My Nana always said that most babies have a ‘witching hour’. A time when nursing, feeding, a binky, rocking, swaddling or standing on your head and singing silly songs will not soothe their cries. For some babies this time is right around dinner, for others it could be the middle of the night, it ultimately depends on the baby. Interestingly enough, I have found that most moms also have a ‘witching hour’.

For me, my ‘witching hour’ is the first few minutes arriving home at the end of the day. During this time I unload three children from the car, all their bags, lunch boxes, toys, art projects, and at least a dozen slips from daycare and school. After unloading everyone it is snack time, followed by nursing the baby. I think that I feel extra pressure during these first moments from coming home because I know that if I am late to get dinner started, it will throw off the entire night; baths will be late, I will not have time to get in a run, I will not have time to make lunches, and I will face a screaming and hysterical baby anxiously waiting to nurse. It is a very stressful time for me, and I find that I am super sensitive and agitated during these moments.
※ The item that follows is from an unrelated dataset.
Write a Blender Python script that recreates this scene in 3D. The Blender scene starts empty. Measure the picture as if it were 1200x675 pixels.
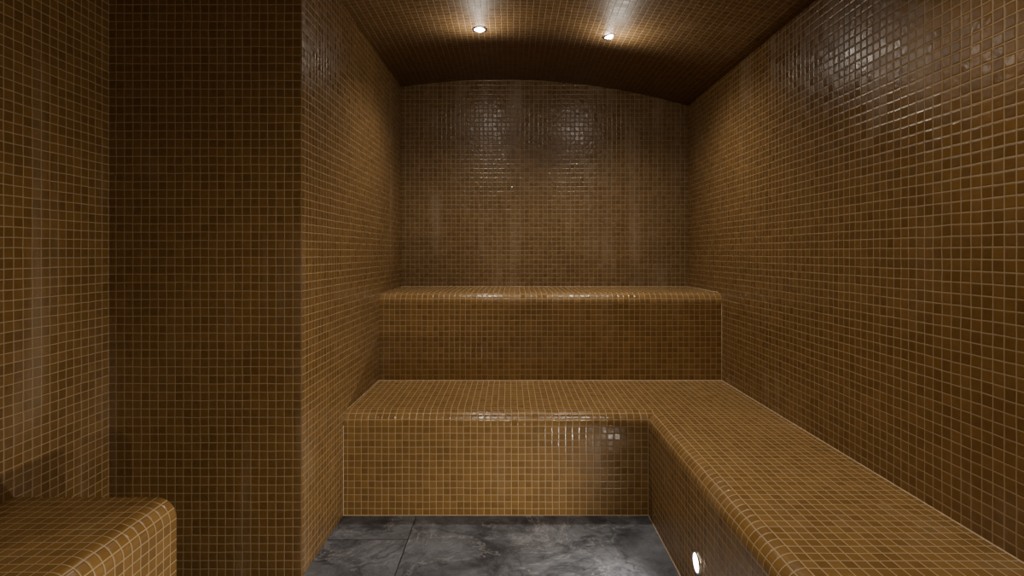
import bpy, math, bmesh
from mathutils import Vector
P=0.03
F=620.0
H=1.155
D1,D2,D3=2.325,2.914,3.47
DC=1.885
XR=1.165
XB=0.6075
XL=-1.43
YN=-1.3
LH=0.45
UH=0.932
R=0.0573
def xl(y):  # partition side face, very slightly splayed
    return -0.742+(y-DC)/(D3-DC)*0.028
def ceil_z(x): return 2.29-0.1146*(x+0.06)**2

# ---------- materials
def N(nt,t,**k):
    n=nt.nodes.new(t)
    for a,b in k.items(): setattr(n,a,b)
    return n
def math_(nt,op,a,b=None,c=None,clamp=False):
    n=nt.nodes.new('ShaderNodeMath'); n.operation=op; n.use_clamp=clamp
    for i,v in enumerate((a,b,c)):
        if v is None: continue
        if isinstance(v,(int,float)): n.inputs[i].default_value=v
        else: nt.links.new(v,n.inputs[i])
    return n.outputs[0]
def maprange(nt,v,a,b,c=0,d=1,smooth=False):
    n=nt.nodes.new('ShaderNodeMapRange')
    if smooth: n.interpolation_type='SMOOTHSTEP'
    nt.links.new(v,n.inputs[0])
    for i,x in zip((1,2,3,4),(a,b,c,d)): n.inputs[i].default_value=x
    return n.outputs[0]
def mixc(nt,f,a,b,blend='MIX'):
    n=nt.nodes.new('ShaderNodeMix'); n.data_type='RGBA'; n.blend_type=blend
    for i,v in ((0,f),(6,a),(7,b)):
        if isinstance(v,(int,float)): n.inputs[i].default_value=v
        elif isinstance(v,tuple): n.inputs[i].default_value=v
        else: nt.links.new(v,n.inputs[i])
    return n.outputs[2]

def tile_material(name,dark,light,grout,stain=0.25,rough=0.25,tilt=0.03,peel=0.0012):
    m=bpy.data.materials.new(name); m.use_nodes=True
    nt=m.node_tree; L=nt.links; nt.nodes.clear()
    out=N(nt,'ShaderNodeOutputMaterial'); bs=N(nt,'ShaderNodeBsdfPrincipled')
    L.new(bs.outputs[0],out.inputs[0])
    uv=N(nt,'ShaderNodeUVMap'); uv.uv_map='UVMap'
    sc=N(nt,'ShaderNodeVectorMath',operation='SCALE'); sc.inputs['Scale'].default_value=1/P
    L.new(uv.outputs[0],sc.inputs[0])
    tc=N(nt,'ShaderNodeTexCoord')
    # slightly irregular hand-laid joints
    nz=N(nt,'ShaderNodeTexNoise'); nz.inputs['Scale'].default_value=0.35; nz.inputs['Detail'].default_value=1
    L.new(sc.outputs[0],nz.inputs['Vector'])
    off=N(nt,'ShaderNodeVectorMath',operation='MULTIPLY_ADD')
    L.new(nz.outputs['Color'],off.inputs[0]); off.inputs[1].default_value=(0.14,0.14,0); 
    L.new(sc.outputs[0],off.inputs[2])
    sep=N(nt,'ShaderNodeSeparateXYZ'); L.new(off.outputs[0],sep.inputs[0])
    fx=math_(nt,'FRACT',sep.outputs[0]); fy=math_(nt,'FRACT',sep.outputs[1])
    ex=math_(nt,'MINIMUM',fx,math_(nt,'SUBTRACT',1.0,fx))
    ey=math_(nt,'MINIMUM',fy,math_(nt,'SUBTRACT',1.0,fy))
    e=math_(nt,'MINIMUM',ex,ey)
    mask=maprange(nt,e,0.026,0.058)          # 0 grout, 1 tile
    fl=N(nt,'ShaderNodeVectorMath',operation='FLOOR'); L.new(off.outputs[0],fl.inputs[0])
    wn=N(nt,'ShaderNodeTexWhiteNoise',noise_dimensions='3D'); L.new(fl.outputs[0],wn.inputs['Vector'])
    wsep=N(nt,'ShaderNodeSeparateColor'); L.new(wn.outputs['Color'],wsep.inputs[0])
    # in-tile mottling + broad patchiness
    n2=N(nt,'ShaderNodeTexNoise'); n2.inputs['Scale'].default_value=1.3; n2.inputs['Detail'].default_value=4
    L.new(sc.outputs[0],n2.inputs['Vector'])
    n3=N(nt,'ShaderNodeTexNoise'); n3.inputs['Scale'].default_value=2.2; n3.inputs['Detail'].default_value=3
    L.new(tc.outputs['Object'],n3.inputs['Vector'])
    v=math_(nt,'ADD',math_(nt,'MULTIPLY',wn.outputs['Value'],0.32),math_(nt,'MULTIPLY',n2.outputs['Fac'],0.4))
    v=math_(nt,'ADD',v,math_(nt,'MULTIPLY',n3.outputs['Fac'],0.45))
    v=maprange(nt,v,0.2,0.95)
    tile=mixc(nt,v,dark+(1,),light+(1,))
    # limescale streaks running down the wall
    mp=N(nt,'ShaderNodeMapping'); mp.inputs['Scale'].default_value=(9,9,0.7)
    L.new(tc.outputs['Object'],mp.inputs[0])
    n4=N(nt,'ShaderNodeTexNoise'); n4.inputs['Scale'].default_value=1.0; n4.inputs['Detail'].default_value=4
    L.new(mp.outputs[0],n4.inputs['Vector'])
    st=math_(nt,'MULTIPLY',maprange(nt,n4.outputs['Fac'],0.52,0.78),maprange(nt,n3.outputs['Fac'],0.42,0.62))
    st=math_(nt,'MULTIPLY',st,stain)
    tile=mixc(nt,st,tile,(0.5,0.42,0.32,1))
    gr=mixc(nt,n3.outputs['Fac'],tuple(g*0.75 for g in grout)+(1,),grout+(1,))
    col=mixc(nt,mask,gr,tile)
    L.new(col,bs.inputs['Base Color'])
    rr=math_(nt,'ADD',rough-0.06,math_(nt,'MULTIPLY',wsep.outputs[2],0.14))
    rr=math_(nt,'ADD',rr,math_(nt,'MULTIPLY',st,0.6))
    ro=math_(nt,'ADD',math_(nt,'MULTIPLY',rr,mask),math_(nt,'MULTIPLY',math_(nt,'SUBTRACT',1.0,mask),0.75))
    L.new(ro,bs.inputs['Roughness'])
    bs.inputs['IOR'].default_value=1.5
    # relief: pillow edge + random tilt + orange-peel glaze
    pil=maprange(nt,e,0.03,0.16,0,1,True)
    t1=math_(nt,'MULTIPLY',math_(nt,'SUBTRACT',wsep.outputs[0],0.5),fx)
    t2=math_(nt,'MULTIPLY',math_(nt,'SUBTRACT',wsep.outputs[1],0.5),fy)
    hgt=math_(nt,'ADD',math_(nt,'MULTIPLY',math_(nt,'ADD',t1,t2),tilt*P),math_(nt,'MULTIPLY',pil,0.0006))
    hgt=math_(nt,'ADD',hgt,math_(nt,'MULTIPLY',n2.outputs['Fac'],peel))
    bp=N(nt,'ShaderNodeBump'); bp.inputs['Strength'].default_value=1; bp.inputs['Distance'].default_value=1.0
    L.new(hgt,bp.inputs['Height']); L.new(bp.outputs[0],bs.inputs['Normal'])
    return m
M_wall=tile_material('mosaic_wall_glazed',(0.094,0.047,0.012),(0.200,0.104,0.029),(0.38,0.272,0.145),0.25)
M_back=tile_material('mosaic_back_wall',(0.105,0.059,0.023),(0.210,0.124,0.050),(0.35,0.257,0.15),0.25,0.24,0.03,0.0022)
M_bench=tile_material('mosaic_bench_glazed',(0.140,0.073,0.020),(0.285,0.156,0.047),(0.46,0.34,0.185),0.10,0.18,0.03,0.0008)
M_ceil=tile_material('mosaic_ceiling_glazed',(0.125,0.066,0.021),(0.235,0.130,0.043),(0.46,0.33,0.19),0.1,0.48)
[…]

My least favorite task to do during these tense moments is unpacking lunch boxes and washing all the tiny containers, sippy cups and bottles. There have been days when this simple task has brought me to tears! I know, it seems unreasonable, how hard is it to wash some re-useable lunch containers?

Truthfully, it is not at all hard, but there is something about this task that I find daunting, and on some days this task pushes me over the edge. I have tried leaving the lunch boxes packed and waiting till the end of dinner to open them and clean all the containers. This approach actually makes things worse, it is like putting off a dentist appointment when you know you have a cavity. Why delay the inevitable? I have also taken the approach of opening the lunch boxes and washing everything within my first five minutes of being home. It made me feel somewhat better, but still did not alleviate the tension of my ‘witching hour’.

So, in thinking about a solution to my problem at hand, I have decided to let myself cry it out. Why can’t a mom have a ‘witching hour’? I am allowed to be ‘off’ every so often, so why not embrace it? Be forewarned, if you call my house trying to sell something, or ask me to do you a favor during the first few moments when I walk in the door you are not going to get a favorable response. Give me a bit to cry it out, get the GD (as my four-year old has been known to say) dishes washed and let me move on to the real problems that a mother must deal with…like my two-year old’s chronic constipation!